**Raw data:**
---
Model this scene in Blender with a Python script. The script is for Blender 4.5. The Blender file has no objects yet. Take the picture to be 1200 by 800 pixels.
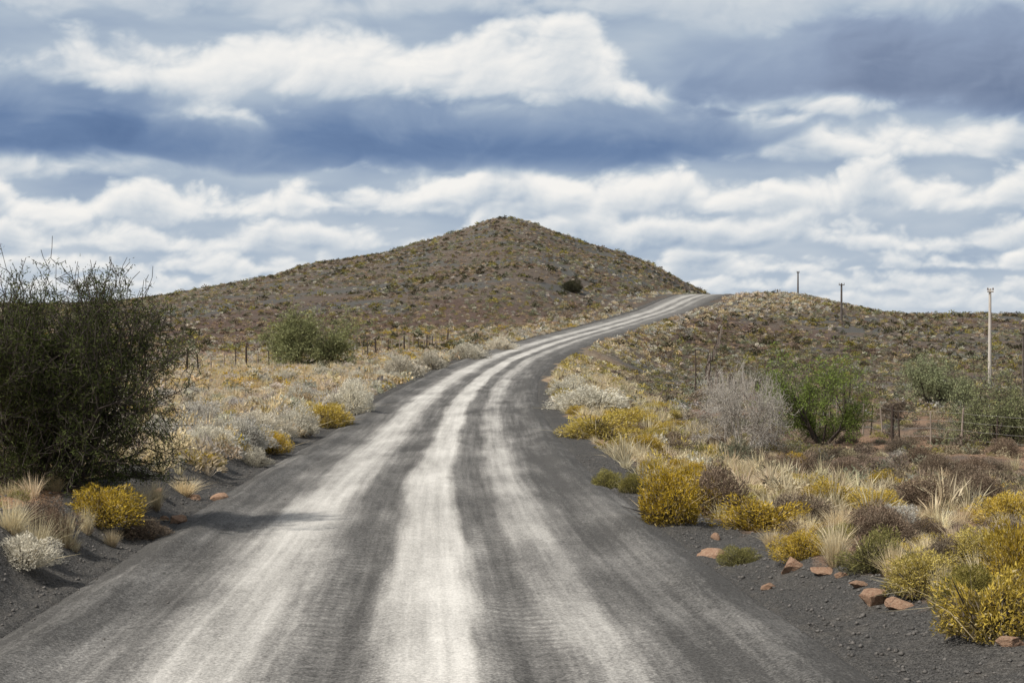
import bpy, math, random
import numpy as np
rng = np.random.default_rng(7)
random.seed(7)
SC = bpy.context.scene
COL = SC.collection
CZ = 3.1          # camera height over the road datum
F = 2000.0        # focal length in photo pixels
HOR = 372.0

# ------------------------------------------------------------------ maths
def sstep(a, b, x):
    t = np.clip((x - a) / (b - a), 0, 1)
    return t * t * (3 - 2 * t)

def pchip(xk, yk):
    xk = np.array(xk, float); yk = np.array(yk, float)
    h = np.diff(xk); dl = np.diff(yk) / h
    m = np.zeros_like(yk)
    for i in range(1, len(xk) - 1):
        if dl[i-1] * dl[i] > 0:
            w1 = 2 * h[i] + h[i-1]; w2 = h[i] + 2 * h[i-1]
            m[i] = (w1 + w2) / (w1 / dl[i-1] + w2 / dl[i])
    m[0] = dl[0]; m[-1] = dl[-1]
    def f(x):
        x = np.clip(np.asarray(x, float), xk[0], xk[-1])
        i = np.clip(np.searchsorted(xk, x) - 1, 0, len(xk) - 2)
        s = (x - xk[i]) / h[i]
        return ((2*s**3 - 3*s**2 + 1) * yk[i] + (s**3 - 2*s**2 + s) * h[i] * m[i]
                + (-2*s**3 + 3*s**2) * yk[i+1] + (s**3 - s**2) * h[i] * m[i+1])
    return f

def hsh(ix, iy, seed):
    n = (ix.astype(np.int64) * 374761393 + iy.astype(np.int64) * 668265263 + seed * 1442695041) & 0xffffffff
    n = ((n ^ (n >> 13)) * 1274126177) & 0xffffffff
    n = n ^ (n >> 16)
    return (n & 0xffff) / 65535.0

def vnoise(x, y, seed=0):
    x = np.asarray(x, float); y = np.asarray(y, float)
    x, y = x * .8 + y * .6 + seed * .37, y * .8 - x * .6
    ix = np.floor(x); iy = np.floor(y)
    fx = x - ix; fy = y - iy
    fx = fx*fx*(3-2*fx); fy = fy*fy*(3-2*fy)
    a = hsh(ix, iy, seed); b = hsh(ix+1, iy, seed); c = hsh(ix, iy+1, seed); d = hsh(ix+1, iy+1, seed)
    return (a*(1-fx)+b*fx)*(1-fy) + (c*(1-fx)+d*fx)*fy

def fbm(x, y, seed=0, octv=4):
    s = 0; a = .5; t = 0
    for o in range(octv):
        s = s + a * vnoise(x * 2**o, y * 2**o, seed + o * 17); t += a; a *= .5
    return s / t

def perlin(x, y, seed=0):
    ix = np.floor(x); iy = np.floor(y); fx = x - ix; fy = y - iy
    ux = fx**3 * (fx * (fx * 6 - 15) + 10); uy = fy**3 * (fy * (fy * 6 - 15) + 10)
    def g(i, j):
        a = hsh(ix + i, iy + j, seed) * 6.2831853
        return np.cos(a) * (fx - i) + np.sin(a) * (fy - j)
    return ((g(0, 0) * (1 - ux) + g(1, 0) * ux) * (1 - uy) + (g(0, 1) * (1 - ux) + g(1, 1) * ux) * uy) * 1.4
def pfbm(x, y, seed, octv=5, gain=.5, billow=0.):
    s = 0; a = 1.; t = 0; c, sn = .8, .6
    for o in range(octv):
        p = perlin(x, y, seed + o * 13)
        if billow: p = p * (1 - billow) + (np.abs(p) * 2 - .55) * billow
        s = s + a * p; t += a; a *= gain
        x, y = (x * c - y * sn) * 2.03 + 7.1, (x * sn + y * c) * 2.03 + 3.7
    return s / t

# ------------------------------------------------------------------ terrain
rd = [0, 14.5, 20, 31, 42.7, 65, 81, 107, 140, 185, 230, 275, 320]
rpy = [None, 800, 700, 600, 550, 500, 475, 450, 425, 400, 383, 366, 345]
rpx = [None, 470, 480, 490, 500, 522, 533, 555, 590, 655, 715, 772, 833]
rz = [-2.9] + [(HOR - p) * d / F for p, d in zip(rpy[1:], rd[1:])]
rx = [-.6] + [(p - 600) * d / F for p, d in zip(rpx[1:], rd[1:])]
rdx = rd + [350, 400, 470, 600, 6000]
CXf = pchip(rdx, rx + [48, 66, 92, 135, 1900])
ZRf = pchip(rdx, rz + [4.2, 1.0, -4.0, -6, 0])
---
**The exercise:**
Each line of the data should be quoted exactly, with pictures left out.

**Exercise solution:**
Model this scene in Blender with a Python script. The script is for Blender 4.5. The Blender file has no objects yet. Take the picture to be 1200 by 800 pixels.
import bpy, math, random
import numpy as np
rng = np.random.default_rng(7)
random.seed(7)
SC = bpy.context.scene
COL = SC.collection
CZ = 3.1          # camera height over the road datum
F = 2000.0        # focal length in photo pixels
HOR = 372.0

# ------------------------------------------------------------------ maths
def sstep(a, b, x):
    t = np.clip((x - a) / (b - a), 0, 1)
    return t * t * (3 - 2 * t)

def pchip(xk, yk):
    xk = np.array(xk, float); yk = np.array(yk, float)
    h = np.diff(xk); dl = np.diff(yk) / h
    m = np.zeros_like(yk)
    for i in range(1, len(xk) - 1):
        if dl[i-1] * dl[i] > 0:
            w1 = 2 * h[i] + h[i-1]; w2 = h[i] + 2 * h[i-1]
            m[i] = (w1 + w2) / (w1 / dl[i-1] + w2 / dl[i])
    m[0] = dl[0]; m[-1] = dl[-1]
    def f(x):
        x = np.clip(np.asarray(x, float), xk[0], xk[-1])
        i = np.clip(np.searchsorted(xk, x) - 1, 0, len(xk) - 2)
        s = (x - xk[i]) / h[i]
        return ((2*s**3 - 3*s**2 + 1) * yk[i] + (s**3 - 2*s**2 + s) * h[i] * m[i]
                + (-2*s**3 + 3*s**2) * yk[i+1] + (s**3 - s**2) * h[i] * m[i+1])
    return f

def hsh(ix, iy, seed):
    n = (ix.astype(np.int64) * 374761393 + iy.astype(np.int64) * 668265263 + seed * 1442695041) & 0xffffffff
    n = ((n ^ (n >> 13)) * 1274126177) & 0xffffffff
    n = n ^ (n >> 16)
    return (n & 0xffff) / 65535.0

def vnoise(x, y, seed=0):
    x = np.asarray(x, float); y = np.asarray(y, float)
    x, y = x * .8 + y * .6 + seed * .37, y * .8 - x * .6
    ix = np.floor(x); iy = np.floor(y)
    fx = x - ix; fy = y - iy
    fx = fx*fx*(3-2*fx); fy = fy*fy*(3-2*fy)
    a = hsh(ix, iy, seed); b = hsh(ix+1, iy, seed); c = hsh(ix, iy+1, seed); d = hsh(ix+1, iy+1, seed)
    return (a*(1-fx)+b*fx)*(1-fy) + (c*(1-fx)+d*fx)*fy

def fbm(x, y, seed=0, octv=4):
    s = 0; a = .5; t = 0
    for o in range(octv):
        s = s + a * vnoise(x * 2**o, y * 2**o, seed + o * 17); t += a; a *= .5
    return s / t

def perlin(x, y, seed=0):
    ix = np.floor(x); iy = np.floor(y); fx = x - ix; fy = y - iy
    ux = fx**3 * (fx * (fx * 6 - 15) + 10); uy = fy**3 * (fy * (fy * 6 - 15) + 10)
    def g(i, j):
        a = hsh(ix + i, iy + j, seed) * 6.2831853
        return np.cos(a) * (fx - i) + np.sin(a) * (fy - j)
    return ((g(0, 0) * (1 - ux) + g(1, 0) * ux) * (1 - uy) + (g(0, 1) * (1 - ux) + g(1, 1) * ux) * uy) * 1.4
def pfbm(x, y, seed, octv=5, gain=.5, billow=0.):
    s = 0; a = 1.; t = 0; c, sn = .8, .6
    for o in range(octv):
        p = perlin(x, y, seed + o * 13)
        if billow: p = p * (1 - billow) + (np.abs(p) * 2 - .55) * billow
        s = s + a * p; t += a; a *= gain
        x, y = (x * c - y * sn) * 2.03 + 7.1, (x * sn + y * c) * 2.03 + 3.7
    return s / t

# ------------------------------------------------------------------ terrain
rd = [0, 14.5, 20, 31, 42.7, 65, 81, 107, 140, 185, 230, 275, 320]
rpy = [None, 800, 700, 600, 550, 500, 475, 450, 425, 400, 383, 366, 345]
rpx = [None, 470, 480, 490, 500, 522, 533, 555, 590, 655, 715, 772, 833]
rz = [-2.9] + [(HOR - p) * d / F for p, d in zip(rpy[1:], rd[1:])]
rx = [-.6] + [(p - 600) * d / F for p, d in zip(rpx[1:], rd[1:])]
rdx = rd + [350, 400, 470, 600, 6000]
CXf = pchip(rdx, rx + [48, 66, 92, 135, 1900])
ZRf = pchip(rdx, rz + [4.2, 1.0, -4.0, -6, 0])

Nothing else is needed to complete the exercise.